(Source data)
----------------------------------------

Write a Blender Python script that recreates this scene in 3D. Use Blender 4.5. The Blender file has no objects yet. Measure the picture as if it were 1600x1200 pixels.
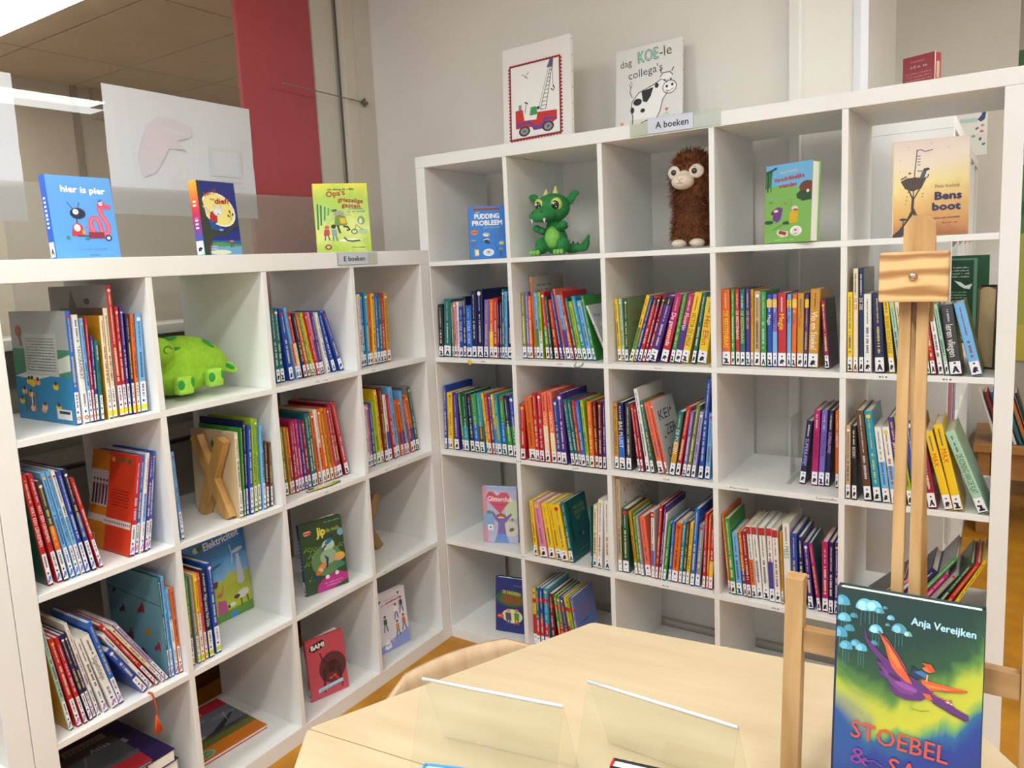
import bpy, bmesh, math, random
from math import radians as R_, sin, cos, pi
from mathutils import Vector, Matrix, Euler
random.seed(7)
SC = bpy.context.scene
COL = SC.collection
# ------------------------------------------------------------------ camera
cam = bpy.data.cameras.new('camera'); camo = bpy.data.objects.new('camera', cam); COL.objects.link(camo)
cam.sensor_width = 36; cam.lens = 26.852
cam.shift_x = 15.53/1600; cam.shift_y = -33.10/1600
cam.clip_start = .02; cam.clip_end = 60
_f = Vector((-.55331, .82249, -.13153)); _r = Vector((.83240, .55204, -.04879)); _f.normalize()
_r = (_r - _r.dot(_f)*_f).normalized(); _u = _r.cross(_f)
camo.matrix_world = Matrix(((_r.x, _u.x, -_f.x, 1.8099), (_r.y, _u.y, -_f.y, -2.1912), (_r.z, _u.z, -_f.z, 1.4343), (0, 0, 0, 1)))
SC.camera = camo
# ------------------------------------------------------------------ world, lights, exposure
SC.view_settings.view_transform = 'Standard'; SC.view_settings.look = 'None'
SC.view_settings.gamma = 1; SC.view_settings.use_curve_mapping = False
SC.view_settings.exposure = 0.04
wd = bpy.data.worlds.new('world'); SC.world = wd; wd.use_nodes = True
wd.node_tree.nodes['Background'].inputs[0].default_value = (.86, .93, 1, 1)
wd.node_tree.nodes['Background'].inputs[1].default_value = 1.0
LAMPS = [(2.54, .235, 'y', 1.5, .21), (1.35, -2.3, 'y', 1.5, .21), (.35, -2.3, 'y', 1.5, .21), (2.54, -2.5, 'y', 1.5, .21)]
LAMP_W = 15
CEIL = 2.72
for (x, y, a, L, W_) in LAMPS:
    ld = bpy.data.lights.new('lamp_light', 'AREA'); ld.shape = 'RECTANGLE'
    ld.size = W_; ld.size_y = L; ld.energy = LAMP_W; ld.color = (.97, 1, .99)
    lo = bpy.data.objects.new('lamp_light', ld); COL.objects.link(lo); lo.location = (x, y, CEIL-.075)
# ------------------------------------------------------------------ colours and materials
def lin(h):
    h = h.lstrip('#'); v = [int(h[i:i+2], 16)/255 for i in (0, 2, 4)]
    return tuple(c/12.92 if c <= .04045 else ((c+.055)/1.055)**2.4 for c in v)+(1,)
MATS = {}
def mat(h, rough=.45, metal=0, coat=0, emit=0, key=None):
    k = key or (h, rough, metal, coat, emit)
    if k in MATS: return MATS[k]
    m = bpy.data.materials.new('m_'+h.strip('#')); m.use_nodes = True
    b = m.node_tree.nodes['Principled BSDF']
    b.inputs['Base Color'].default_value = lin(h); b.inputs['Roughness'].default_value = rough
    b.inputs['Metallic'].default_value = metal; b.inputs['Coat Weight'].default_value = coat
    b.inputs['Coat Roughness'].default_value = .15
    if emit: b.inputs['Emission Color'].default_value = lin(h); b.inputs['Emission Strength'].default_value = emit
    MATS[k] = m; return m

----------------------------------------

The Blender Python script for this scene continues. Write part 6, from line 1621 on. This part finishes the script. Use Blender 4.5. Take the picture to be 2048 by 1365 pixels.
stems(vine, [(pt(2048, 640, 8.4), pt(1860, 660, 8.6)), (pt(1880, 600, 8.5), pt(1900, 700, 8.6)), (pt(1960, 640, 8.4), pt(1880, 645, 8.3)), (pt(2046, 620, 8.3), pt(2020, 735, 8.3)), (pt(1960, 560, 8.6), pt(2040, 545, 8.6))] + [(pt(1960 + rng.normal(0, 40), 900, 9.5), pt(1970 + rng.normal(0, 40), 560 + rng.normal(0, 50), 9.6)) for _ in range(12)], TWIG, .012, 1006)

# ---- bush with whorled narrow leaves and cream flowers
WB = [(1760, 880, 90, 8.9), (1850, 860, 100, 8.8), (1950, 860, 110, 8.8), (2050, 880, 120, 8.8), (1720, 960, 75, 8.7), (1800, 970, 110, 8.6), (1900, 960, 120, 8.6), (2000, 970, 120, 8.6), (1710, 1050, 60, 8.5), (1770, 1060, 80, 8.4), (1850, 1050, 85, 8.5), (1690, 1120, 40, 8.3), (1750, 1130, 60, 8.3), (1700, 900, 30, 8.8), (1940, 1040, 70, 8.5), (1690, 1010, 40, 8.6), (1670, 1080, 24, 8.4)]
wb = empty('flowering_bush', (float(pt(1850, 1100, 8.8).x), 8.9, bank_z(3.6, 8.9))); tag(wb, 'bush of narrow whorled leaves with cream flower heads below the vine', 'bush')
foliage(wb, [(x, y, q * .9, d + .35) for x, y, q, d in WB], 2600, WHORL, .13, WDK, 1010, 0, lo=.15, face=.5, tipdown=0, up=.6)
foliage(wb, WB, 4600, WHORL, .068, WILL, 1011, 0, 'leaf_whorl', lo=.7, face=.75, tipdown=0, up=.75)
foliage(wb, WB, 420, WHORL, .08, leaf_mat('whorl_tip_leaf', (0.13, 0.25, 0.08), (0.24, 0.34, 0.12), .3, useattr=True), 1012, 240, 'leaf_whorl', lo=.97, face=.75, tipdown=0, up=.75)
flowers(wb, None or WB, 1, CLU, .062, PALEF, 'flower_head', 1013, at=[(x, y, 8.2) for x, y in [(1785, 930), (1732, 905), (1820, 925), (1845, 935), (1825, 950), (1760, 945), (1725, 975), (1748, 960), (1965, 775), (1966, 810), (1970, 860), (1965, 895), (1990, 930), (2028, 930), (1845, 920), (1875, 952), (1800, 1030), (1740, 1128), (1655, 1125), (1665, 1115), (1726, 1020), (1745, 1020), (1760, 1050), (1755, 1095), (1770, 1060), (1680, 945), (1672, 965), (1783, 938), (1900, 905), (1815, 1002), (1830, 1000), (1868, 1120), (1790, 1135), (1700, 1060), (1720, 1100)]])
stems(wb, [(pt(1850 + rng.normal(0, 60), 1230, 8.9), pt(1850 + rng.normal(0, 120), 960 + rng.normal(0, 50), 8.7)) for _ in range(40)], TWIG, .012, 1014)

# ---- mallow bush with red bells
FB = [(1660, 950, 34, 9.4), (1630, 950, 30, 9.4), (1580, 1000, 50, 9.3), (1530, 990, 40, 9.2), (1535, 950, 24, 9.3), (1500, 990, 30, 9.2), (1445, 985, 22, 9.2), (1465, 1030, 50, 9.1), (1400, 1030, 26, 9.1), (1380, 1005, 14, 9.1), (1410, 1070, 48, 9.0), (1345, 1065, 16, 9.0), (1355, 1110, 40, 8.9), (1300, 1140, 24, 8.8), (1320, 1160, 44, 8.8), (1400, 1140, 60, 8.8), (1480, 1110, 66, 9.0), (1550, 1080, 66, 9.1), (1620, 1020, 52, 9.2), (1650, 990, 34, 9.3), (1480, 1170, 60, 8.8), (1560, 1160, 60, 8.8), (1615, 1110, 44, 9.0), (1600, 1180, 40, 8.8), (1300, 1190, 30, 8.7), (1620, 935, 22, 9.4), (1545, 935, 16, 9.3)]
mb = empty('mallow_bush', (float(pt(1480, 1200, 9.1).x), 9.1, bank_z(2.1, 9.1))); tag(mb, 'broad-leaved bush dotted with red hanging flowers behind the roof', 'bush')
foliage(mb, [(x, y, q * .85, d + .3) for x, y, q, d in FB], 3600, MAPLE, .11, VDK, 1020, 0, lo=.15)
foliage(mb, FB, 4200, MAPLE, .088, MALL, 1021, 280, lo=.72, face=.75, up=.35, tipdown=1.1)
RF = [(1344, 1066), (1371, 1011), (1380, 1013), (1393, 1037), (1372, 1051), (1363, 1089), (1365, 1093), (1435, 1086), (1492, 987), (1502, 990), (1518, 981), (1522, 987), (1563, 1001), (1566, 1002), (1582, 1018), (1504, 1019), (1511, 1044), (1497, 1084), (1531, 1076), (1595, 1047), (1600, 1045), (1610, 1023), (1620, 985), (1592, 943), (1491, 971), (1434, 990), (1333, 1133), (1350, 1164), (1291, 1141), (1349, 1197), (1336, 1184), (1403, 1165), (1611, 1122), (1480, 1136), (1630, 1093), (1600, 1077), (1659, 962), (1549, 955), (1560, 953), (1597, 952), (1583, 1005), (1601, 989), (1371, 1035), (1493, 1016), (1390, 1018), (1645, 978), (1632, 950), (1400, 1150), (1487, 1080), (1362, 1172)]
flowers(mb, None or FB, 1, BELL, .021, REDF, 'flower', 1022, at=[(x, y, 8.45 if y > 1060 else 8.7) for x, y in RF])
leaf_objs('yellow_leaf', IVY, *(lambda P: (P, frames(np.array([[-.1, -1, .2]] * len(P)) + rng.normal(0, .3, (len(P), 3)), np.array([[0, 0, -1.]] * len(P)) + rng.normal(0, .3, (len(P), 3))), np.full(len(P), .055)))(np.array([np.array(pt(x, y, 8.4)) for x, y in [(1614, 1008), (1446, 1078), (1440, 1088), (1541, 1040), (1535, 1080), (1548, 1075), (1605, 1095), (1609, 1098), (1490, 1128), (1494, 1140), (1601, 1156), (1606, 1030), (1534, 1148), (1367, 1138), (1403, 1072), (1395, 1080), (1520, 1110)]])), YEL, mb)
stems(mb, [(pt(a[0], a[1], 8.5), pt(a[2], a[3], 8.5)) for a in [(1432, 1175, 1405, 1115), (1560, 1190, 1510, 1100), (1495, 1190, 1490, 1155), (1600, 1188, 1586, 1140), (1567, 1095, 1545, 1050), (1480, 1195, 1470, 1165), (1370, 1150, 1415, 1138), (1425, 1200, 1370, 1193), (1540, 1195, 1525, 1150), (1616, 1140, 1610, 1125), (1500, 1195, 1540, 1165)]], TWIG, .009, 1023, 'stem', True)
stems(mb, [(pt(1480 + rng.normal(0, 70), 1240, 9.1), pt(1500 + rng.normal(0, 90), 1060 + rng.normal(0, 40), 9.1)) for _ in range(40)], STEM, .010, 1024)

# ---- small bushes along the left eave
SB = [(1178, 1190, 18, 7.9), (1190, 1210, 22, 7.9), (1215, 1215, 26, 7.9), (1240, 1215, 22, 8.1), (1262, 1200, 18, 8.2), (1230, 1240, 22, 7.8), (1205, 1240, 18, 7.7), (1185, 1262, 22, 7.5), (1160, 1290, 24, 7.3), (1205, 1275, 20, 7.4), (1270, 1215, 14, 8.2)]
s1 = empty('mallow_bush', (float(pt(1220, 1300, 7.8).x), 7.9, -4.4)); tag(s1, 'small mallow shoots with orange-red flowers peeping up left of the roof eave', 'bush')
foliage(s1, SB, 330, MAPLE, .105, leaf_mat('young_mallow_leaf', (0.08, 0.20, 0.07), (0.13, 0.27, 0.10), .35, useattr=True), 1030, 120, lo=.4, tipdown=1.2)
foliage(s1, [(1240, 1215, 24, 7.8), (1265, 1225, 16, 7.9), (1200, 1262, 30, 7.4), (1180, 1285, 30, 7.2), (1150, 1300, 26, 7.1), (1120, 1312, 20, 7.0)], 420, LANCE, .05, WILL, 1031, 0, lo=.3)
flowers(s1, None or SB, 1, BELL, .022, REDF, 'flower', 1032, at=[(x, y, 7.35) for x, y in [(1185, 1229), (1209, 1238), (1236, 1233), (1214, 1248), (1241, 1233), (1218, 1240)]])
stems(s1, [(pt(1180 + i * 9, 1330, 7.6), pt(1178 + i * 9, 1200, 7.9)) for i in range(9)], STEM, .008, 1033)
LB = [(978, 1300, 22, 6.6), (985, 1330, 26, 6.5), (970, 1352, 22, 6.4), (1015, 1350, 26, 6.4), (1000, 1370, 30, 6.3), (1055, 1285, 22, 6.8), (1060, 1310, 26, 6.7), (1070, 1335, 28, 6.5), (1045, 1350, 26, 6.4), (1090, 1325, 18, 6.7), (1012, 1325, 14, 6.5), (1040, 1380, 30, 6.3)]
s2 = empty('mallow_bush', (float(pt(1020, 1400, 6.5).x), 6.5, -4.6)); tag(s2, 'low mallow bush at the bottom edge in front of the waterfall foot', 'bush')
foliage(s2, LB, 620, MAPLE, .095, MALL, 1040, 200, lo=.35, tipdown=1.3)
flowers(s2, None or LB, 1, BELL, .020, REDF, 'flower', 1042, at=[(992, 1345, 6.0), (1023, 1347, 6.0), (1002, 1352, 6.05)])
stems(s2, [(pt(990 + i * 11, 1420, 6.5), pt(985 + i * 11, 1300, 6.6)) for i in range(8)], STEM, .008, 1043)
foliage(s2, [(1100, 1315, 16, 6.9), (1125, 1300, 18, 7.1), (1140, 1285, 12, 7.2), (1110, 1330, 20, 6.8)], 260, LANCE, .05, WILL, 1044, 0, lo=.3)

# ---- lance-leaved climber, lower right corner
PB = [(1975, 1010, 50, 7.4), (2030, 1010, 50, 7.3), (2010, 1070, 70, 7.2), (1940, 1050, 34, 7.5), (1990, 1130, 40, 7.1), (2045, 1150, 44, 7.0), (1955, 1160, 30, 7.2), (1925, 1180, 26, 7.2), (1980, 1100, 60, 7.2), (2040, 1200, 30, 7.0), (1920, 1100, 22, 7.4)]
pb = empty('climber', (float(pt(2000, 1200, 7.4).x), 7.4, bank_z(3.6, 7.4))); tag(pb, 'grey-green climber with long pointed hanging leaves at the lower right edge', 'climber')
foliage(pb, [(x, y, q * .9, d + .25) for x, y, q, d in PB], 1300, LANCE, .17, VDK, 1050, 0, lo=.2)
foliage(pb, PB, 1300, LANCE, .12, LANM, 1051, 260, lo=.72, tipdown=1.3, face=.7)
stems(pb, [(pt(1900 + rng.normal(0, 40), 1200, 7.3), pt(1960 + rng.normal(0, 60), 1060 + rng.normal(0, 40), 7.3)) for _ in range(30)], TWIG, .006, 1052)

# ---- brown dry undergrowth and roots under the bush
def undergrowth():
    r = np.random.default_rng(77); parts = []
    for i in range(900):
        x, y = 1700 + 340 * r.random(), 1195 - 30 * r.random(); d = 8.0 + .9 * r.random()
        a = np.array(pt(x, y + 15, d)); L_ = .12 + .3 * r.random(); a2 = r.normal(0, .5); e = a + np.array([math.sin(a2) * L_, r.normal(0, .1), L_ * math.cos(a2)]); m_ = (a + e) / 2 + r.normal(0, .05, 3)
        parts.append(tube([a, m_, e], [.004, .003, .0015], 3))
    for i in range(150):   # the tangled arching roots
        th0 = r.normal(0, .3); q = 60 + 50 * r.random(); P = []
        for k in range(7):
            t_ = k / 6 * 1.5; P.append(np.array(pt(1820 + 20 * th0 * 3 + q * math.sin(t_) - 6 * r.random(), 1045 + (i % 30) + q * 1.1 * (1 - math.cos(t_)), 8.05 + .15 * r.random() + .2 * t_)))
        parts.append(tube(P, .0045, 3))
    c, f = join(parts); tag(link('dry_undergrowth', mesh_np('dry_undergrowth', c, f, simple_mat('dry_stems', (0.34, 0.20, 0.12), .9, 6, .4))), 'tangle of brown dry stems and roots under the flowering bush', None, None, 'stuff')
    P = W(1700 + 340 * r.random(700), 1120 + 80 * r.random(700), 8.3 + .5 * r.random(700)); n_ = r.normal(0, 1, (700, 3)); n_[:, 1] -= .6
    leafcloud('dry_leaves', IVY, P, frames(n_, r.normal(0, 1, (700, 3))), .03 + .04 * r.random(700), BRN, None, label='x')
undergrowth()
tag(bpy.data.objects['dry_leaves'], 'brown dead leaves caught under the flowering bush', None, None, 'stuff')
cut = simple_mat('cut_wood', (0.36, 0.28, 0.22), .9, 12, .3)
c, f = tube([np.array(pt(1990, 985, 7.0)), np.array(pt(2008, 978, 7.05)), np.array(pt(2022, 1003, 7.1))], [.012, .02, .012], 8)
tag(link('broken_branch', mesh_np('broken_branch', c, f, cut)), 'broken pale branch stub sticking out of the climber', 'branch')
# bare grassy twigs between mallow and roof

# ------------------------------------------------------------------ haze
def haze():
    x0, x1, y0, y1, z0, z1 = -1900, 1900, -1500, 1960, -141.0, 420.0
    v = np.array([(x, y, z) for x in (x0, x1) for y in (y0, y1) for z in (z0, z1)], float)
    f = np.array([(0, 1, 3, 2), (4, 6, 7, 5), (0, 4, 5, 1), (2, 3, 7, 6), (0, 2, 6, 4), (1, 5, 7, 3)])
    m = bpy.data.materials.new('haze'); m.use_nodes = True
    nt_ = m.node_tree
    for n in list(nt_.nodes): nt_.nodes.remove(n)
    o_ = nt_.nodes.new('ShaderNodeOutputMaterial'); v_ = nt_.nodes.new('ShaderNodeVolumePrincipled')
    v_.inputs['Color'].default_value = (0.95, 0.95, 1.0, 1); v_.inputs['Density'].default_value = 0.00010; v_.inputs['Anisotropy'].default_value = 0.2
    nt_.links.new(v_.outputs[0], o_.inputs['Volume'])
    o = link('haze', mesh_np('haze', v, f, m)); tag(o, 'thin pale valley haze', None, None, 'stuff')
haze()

----------------------------------------

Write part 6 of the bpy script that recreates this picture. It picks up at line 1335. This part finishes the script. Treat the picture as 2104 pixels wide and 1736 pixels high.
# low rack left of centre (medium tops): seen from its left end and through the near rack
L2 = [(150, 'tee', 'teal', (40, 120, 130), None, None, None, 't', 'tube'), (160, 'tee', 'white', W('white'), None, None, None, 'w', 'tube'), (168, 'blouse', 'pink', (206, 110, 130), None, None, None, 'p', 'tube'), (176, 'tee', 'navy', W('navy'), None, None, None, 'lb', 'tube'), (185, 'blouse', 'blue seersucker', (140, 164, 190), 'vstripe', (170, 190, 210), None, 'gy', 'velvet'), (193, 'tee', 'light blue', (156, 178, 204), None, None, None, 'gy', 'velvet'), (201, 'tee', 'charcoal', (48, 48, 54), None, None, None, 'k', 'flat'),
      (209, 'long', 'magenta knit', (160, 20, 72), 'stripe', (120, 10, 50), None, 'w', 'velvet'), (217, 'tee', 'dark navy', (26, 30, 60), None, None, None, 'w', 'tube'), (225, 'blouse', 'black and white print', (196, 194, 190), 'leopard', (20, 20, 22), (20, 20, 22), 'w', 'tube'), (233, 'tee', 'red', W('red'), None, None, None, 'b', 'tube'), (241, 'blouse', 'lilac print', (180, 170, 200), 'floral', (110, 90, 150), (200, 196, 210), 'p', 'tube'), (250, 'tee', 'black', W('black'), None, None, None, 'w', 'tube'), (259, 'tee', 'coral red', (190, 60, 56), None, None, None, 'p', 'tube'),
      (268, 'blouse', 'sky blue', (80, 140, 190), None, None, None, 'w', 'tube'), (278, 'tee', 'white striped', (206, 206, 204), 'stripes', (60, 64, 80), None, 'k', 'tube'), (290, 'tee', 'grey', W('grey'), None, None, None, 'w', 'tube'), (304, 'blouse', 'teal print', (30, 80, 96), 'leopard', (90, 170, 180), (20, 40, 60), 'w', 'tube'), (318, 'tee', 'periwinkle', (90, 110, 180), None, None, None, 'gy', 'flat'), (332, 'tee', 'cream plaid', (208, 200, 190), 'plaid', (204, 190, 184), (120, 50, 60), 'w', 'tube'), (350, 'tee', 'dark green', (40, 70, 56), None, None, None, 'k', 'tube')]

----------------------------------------

**Exercise**
Begin at the line that has "The Blender Python"; stop after the line that has "the vine', 'bush')". Copy every line in that span exactly.

**Solved exercise**
The Blender Python script for this scene continues. Write part 6, from line 1621 on. This part finishes the script. Use Blender 4.5. Take the picture to be 2048 by 1365 pixels.
stems(vine, [(pt(2048, 640, 8.4), pt(1860, 660, 8.6)), (pt(1880, 600, 8.5), pt(1900, 700, 8.6)), (pt(1960, 640, 8.4), pt(1880, 645, 8.3)), (pt(2046, 620, 8.3), pt(2020, 735, 8.3)), (pt(1960, 560, 8.6), pt(2040, 545, 8.6))] + [(pt(1960 + rng.normal(0, 40), 900, 9.5), pt(1970 + rng.normal(0, 40), 560 + rng.normal(0, 50), 9.6)) for _ in range(12)], TWIG, .012, 1006)

# ---- bush with whorled narrow leaves and cream flowers
WB = [(1760, 880, 90, 8.9), (1850, 860, 100, 8.8), (1950, 860, 110, 8.8), (2050, 880, 120, 8.8), (1720, 960, 75, 8.7), (1800, 970, 110, 8.6), (1900, 960, 120, 8.6), (2000, 970, 120, 8.6), (1710, 1050, 60, 8.5), (1770, 1060, 80, 8.4), (1850, 1050, 85, 8.5), (1690, 1120, 40, 8.3), (1750, 1130, 60, 8.3), (1700, 900, 30, 8.8), (1940, 1040, 70, 8.5), (1690, 1010, 40, 8.6), (1670, 1080, 24, 8.4)]
wb = empty('flowering_bush', (float(pt(1850, 1100, 8.8).x), 8.9, bank_z(3.6, 8.9))); tag(wb, 'bush of narrow whorled leaves with cream flower heads below the vine', 'bush')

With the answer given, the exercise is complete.